Если мне будет предоставлена высочайшая аудиенция, я воспользуюсь этим счастливым случаем, чтобы дать Его Величеству полную и достоверную информацию о сионистском движении и нижайше испросить дальнейшей помощи и поддержки.

Уже несколько лет назад в составленном по-французски меморандуме, который Его Высочество великий герцог Баденский взял на себя труд передать Его императорскому Величеству, обрисовал российскому императору цели сионистского движения и удостоился за это августейшей благодарности и похвалы.

Великие герцоги Баденский и Гессенский, которых я имею высокую честь знать лично, и один из русских великих князей уже на протяжении нескольких лет хлопочут о предоставлении мне личной аудиенции у Его Величества. Лишь случайные обстоятельства воспрепятствовали этому; так, однажды, в Дармштадте внезапно занемог царь.

Сейчас однако же речь идет о настолько серьезном поводе, и я готов оказать российскому правительству в деле успокоения общественных настроений столь существенную помощь, что прошение об аудиенции стало уместно отправить по официальной инстанции.

В случае Вашего согласия прошу сразу же выслать мне требуемые для поездки в Россию паспорт и подорожную или по телеграфу известить пограничную власть о необходимости подготовить таковые.

Я готов выехать уже на этой неделе”.

Второе письмо Герцль адресовал обер-прокурору Священного синода Победоносцеву, который, как сообщили вождю сионизма из различных источников, был православным фанатиком и славянофилом и в качестве такового – решительным противником вольнодумства и любых прогрессивных идей. Победоносцев слыл также одним из вдохновителей еврейских погромов. По Европе гуляла фраза, сказанная им в разговоре с одним из членов английского парламента: “Еврей – это паразит; удалите его из живого организма, в котором и за счет которого он живет, поместите на голый камень – и он подохнет”. Тот факт, что Герцль все-таки обратился к этому человеку, “серому кардиналу” при дворе русского царя, наверняка стоил ему еще больших усилий, чем апелляция к Плеве, и означает это, что он не желал пренебрегать ни одной из скудного запаса имеющихся у него возможностей. Оба письма – и к Плеве, и к Победоносцеву – были пробными шарами или даже, скорее, воздушными шариками, какие дети на авось выпускают в небо в наивной надежде на то, что их – и привязанную к ним записку – кто-нибудь ухитрится поймать. И на этот счет у самого Герцля не было никаких иллюзий. И все же он уповал на какую-то реакцию, на отклик из Санкт-Петербурга, и, может быть, не столь необязательный, как тот, что он получил четыре года назад в ответ на свой меморандум царю. Строго говоря, тогда никакого отклика просто не было.
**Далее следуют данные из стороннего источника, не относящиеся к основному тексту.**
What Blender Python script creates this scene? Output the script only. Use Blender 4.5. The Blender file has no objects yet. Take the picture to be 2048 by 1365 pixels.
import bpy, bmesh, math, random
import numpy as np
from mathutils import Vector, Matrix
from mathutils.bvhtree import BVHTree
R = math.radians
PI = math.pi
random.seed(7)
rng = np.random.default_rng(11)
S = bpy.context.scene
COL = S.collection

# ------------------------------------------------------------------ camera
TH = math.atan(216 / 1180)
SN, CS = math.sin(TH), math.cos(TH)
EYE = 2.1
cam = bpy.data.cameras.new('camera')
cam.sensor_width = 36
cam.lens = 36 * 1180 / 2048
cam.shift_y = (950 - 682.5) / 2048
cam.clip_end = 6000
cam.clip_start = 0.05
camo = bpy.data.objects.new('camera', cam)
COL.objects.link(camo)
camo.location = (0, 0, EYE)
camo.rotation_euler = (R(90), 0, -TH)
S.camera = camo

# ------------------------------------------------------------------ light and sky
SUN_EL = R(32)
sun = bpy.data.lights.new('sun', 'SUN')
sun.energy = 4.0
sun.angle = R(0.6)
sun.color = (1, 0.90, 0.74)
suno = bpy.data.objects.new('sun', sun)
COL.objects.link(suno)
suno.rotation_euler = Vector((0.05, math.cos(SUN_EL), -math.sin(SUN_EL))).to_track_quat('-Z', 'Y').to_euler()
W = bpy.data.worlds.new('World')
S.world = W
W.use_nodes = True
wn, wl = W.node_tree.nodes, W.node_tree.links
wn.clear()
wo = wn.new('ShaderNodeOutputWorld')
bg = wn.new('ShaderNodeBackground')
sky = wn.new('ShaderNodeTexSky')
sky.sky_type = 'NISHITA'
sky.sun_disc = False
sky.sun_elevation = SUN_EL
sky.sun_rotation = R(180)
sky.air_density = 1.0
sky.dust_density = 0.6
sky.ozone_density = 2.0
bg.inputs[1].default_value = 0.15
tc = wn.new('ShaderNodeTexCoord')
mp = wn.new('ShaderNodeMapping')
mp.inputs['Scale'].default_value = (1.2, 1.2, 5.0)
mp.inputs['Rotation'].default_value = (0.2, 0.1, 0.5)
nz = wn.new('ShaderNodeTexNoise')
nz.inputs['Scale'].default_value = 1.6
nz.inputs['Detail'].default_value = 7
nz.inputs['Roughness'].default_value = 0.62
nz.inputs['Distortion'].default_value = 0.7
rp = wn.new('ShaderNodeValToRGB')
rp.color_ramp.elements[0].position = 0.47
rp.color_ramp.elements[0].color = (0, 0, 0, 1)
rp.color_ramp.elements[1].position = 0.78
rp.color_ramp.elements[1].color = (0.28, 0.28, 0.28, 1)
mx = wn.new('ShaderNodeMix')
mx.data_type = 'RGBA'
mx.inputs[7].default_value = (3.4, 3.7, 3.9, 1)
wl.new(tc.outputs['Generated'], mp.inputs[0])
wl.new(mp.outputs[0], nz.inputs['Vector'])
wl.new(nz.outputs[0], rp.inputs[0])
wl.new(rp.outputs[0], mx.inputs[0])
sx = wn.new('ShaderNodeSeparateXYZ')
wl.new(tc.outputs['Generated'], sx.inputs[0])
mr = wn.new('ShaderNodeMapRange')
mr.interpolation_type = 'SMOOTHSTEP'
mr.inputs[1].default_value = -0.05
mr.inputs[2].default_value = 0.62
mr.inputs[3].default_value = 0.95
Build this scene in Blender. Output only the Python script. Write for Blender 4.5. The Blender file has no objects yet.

Письмо, адресованное обер-прокурору Победоносцеву, гласило следующее:

“Ваше высокопревосходительство!

Прилагаю к данному письму копию другого, направленного мною сегодня министру Плеве. И обращаюсь к Вашему высокопревосходительству с просьбой поддержать мое начинание.

Излагаю соображения, побудившие меня поступить именно так.

Однажды мне довелось разговаривать с известным писателем о безутешном положении, в котором пребывают в России евреи. Упомянул также тот факт, что молва возлагает за это главную вину на Ваше высокопревосходительство. Мой друг ответил мне: “Позвольте рассказать вам одну историю. Несколько лет назад я был на водах в Мариенбаде (или он упомянул Карлсбад?) и однажды отправился на прогулку по лесу. На нехоженой тропе я внезапно наткнулся на нищенку в жалких лохмотьях и выражение еврейской наружности. Стоило мне сделать еще несколько шагов, и я наткнулся – на кого же? На Победоносцева! Уступил ему дорогу и посмотрел вослед, чтобы выведать, как поведет себя знаменитый юдофоб при встрече с еврейской нищенкой. Как же велико было мое удивление, когда я увидел, что он остановился возле нее, полез в портмоне и подал нищенке монету”.